The Justice Department gave disparate amounts of money to groups fighting human trafficking, with one group receiving almost four times as much as another group that planned to do the same amount of work, according to an internal audit released Friday.

The department couldn't explain the discrepancies, according to a report from the Office of Inspector General Glenn A. Fine.

The report described a chaotic system in which poorly monitored programs made it difficult to identify, help and track victims of human trafficking.

The IG report also indicates changes were under way at the Justice Department to improve the system even as the audit was being done. The Inspector General said it made 17 other recommended improvements, with which the Justice Department agreed.

The Justice Department said in a statement that it "agrees with the [Inspector General's] recommendations, and, as noted in the report itself, has already taken steps to better monitor and assess grants to combat human trafficking and to better track data related to the number of human trafficking victims identified and served."

According to the report, the department gave more than $50 million to law-enforcement task forces and nonprofit service providers from 2003 to 2007 to combat human trafficking, which mostly lures foreign women and children into the U.S. under false pretenses and then uses them for free or exploited labor, as prostitutes and in other illegal activities.

The 42 task forces across the country were charged with identifying and "rescuing" victims, while the Justice Department worked with service providers to provide victims with basic needs, including food, shelter and clothing.

But the report could not determine how the Department of Justice decided on the amount of money to give a group.

One example included in the report shows that the department gave Boat People S.O.S. Inc. of Falls Church, which planned to help 100 victims, a grant of almost $1.9 million. The Heartland Alliance for Human Needs and Human Rights of Chicago, which also planned to help 100 victims, received slightly more than $490,000.

In light of such information, the report called for better oversight from the Justice Department. The recommendations included maintaining better documents to support the accuracy of reported victims and work to award the appropriate amount of money in the areas it is most needed.

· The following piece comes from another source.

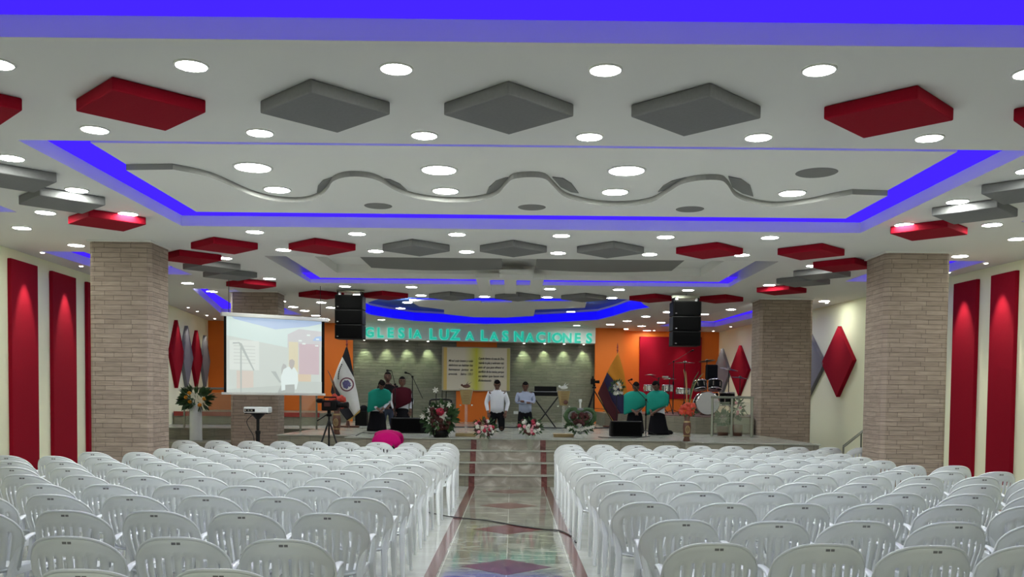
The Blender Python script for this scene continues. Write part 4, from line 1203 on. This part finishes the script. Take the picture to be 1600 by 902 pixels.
link('cabinet', boxbm(-.16, .16, 0, .3, 0, .42, bev=.02), M['black'], t)
b_ = nb(); ball(b_, (.06, .12, .46), .12); link('cover', b_, M['dark'], t, True)

# ================================================================ flags
def flag(label, Y, pole_top, pole_bot, pieces, fringe, emblem=None):
    base = at_y(pole_bot[0], pole_bot[1], Y)
    t = thing('standing_flag', label, 'flag', (base.x, Y, STAGE), group='flags on poles')
    q = lambda x, y: at_y(x, y, Y) - Vector((base.x, Y, STAGE))
    tp = q(*pole_top)
    link('pole', tubebm([(0, .06, .05), (tp.x, .06, tp.z)], .014, 8), M['darkwood'], t)
    link('finial', lathebm([(.012, 0), (.03, .05), (.012, .09), (.026, .13), (.002, .27)], 10), M['redstripe'], t).location = (tp.x, .06, tp.z)
    for k in (0, 1): link('foot', boxbm(-.30 if k == 0 else -.06, .30 if k == 0 else .06, -.06 if k == 0 else -.25, .06 if k == 0 else .25, .0, .05, bev=.015), M['darkwood'], t)
    link('socket', lathebm([(.06, .05), (.035, .18)], 10), M['darkwood'], t)
    for i, (nm, m_, pts) in enumerate(pieces):
        pp = [(q(x, y).x, q(x, y).z) for x, y in pts]
        link(nm, cloth_poly(pp, .035, 11, .010), m_, t, True)
    if fringe:
        pp = [(q(x, y).x, q(x, y).z) for x, y in fringe]
        link('gold_fringe', cloth_poly(pp, .035, 11, .014, 2), M['gold'], t)
    if emblem:
        c = q(*emblem[:2]); r = emblem[2]
        def wob(x, z): return .035 * math.sin(11 * (x + .45 * z))
        for nm, rr, m_, dy in (('emblem_ring', r, M['emblem'], -.008), ('emblem_disc', r * .80, M['flagwhite'], -.012), ('emblem_map', r * .72, mat('emblem_blue', (.10, .09, .22), .7, var=.8, scale=22), -.016)):
            b_ = nb(); n = 28
            ce = b_.verts.new((c.x, wob(c.x, c.z) + dy, c.z)); ring = []
            for k in range(n):
                f_ = 1 if nm != 'emblem_map' else random.choice((.5, .7, .9, .95)) if k % 3 == 0 else .8
                x = c.x + rr * f_ * math.cos(2 * PI * k / n); z = c.z + rr * f_ * math.sin(2 * PI * k / n)
                ring.append(b_.verts.new((x, wob(x, z) + dy, z)))
            for k in range(n): b_.faces.new((ce, ring[k], ring[(k + 1) % n]))
            link(nm, b_, m_, t)
        # curved lettering line beside the emblem
        b_ = nb()
        for k in range(9):
            u = k / 8; p = q(534 - 5 * u - 1.2 * math.sin(3 * u), 570 + 22 * u)
            box(b_, p.x - .014, p.x + .014, wob(p.x, p.z) - .012, wob(p.x, p.z) - .004, p.z - .018, p.z + .018)
        link('lettering', b_, M['ink'], t)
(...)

The report also indicates that the groups' efforts helped only a fraction of human trafficking victims.

In 2003-04, the first two years of the program, the report said service providers helped fewer than 500 victims. The next year, the Justice Department estimated that human trafficking into the U.S. claimed as many as 17,500 victims.

"Human trafficking grant programs have built significant capacities to serve victims, but have not identified and served significant numbers of victims," according to the report.

The department began giving grants to anti-trafficking task forces in 2004 in the hope they would find more victims and bring them to the service providers.

In 2005-07, according the report, task forces found 2,103 victims and service providers helped 1,444 of them.

Though scratching only the surface of the problem, the report concluded even those numbers - eventually passed along to Congress - were overstated.

According to an audit, seven service providers reported numbers to the Justice Department that indicated they served more than 50 percent more victims than they actually did.

The report concluded a variety of reasons for such overstatements, such as mistakes filling out paperwork. An official in the Office of the Inspector General said none of the cases appeared to be "fraud or required a criminal referral."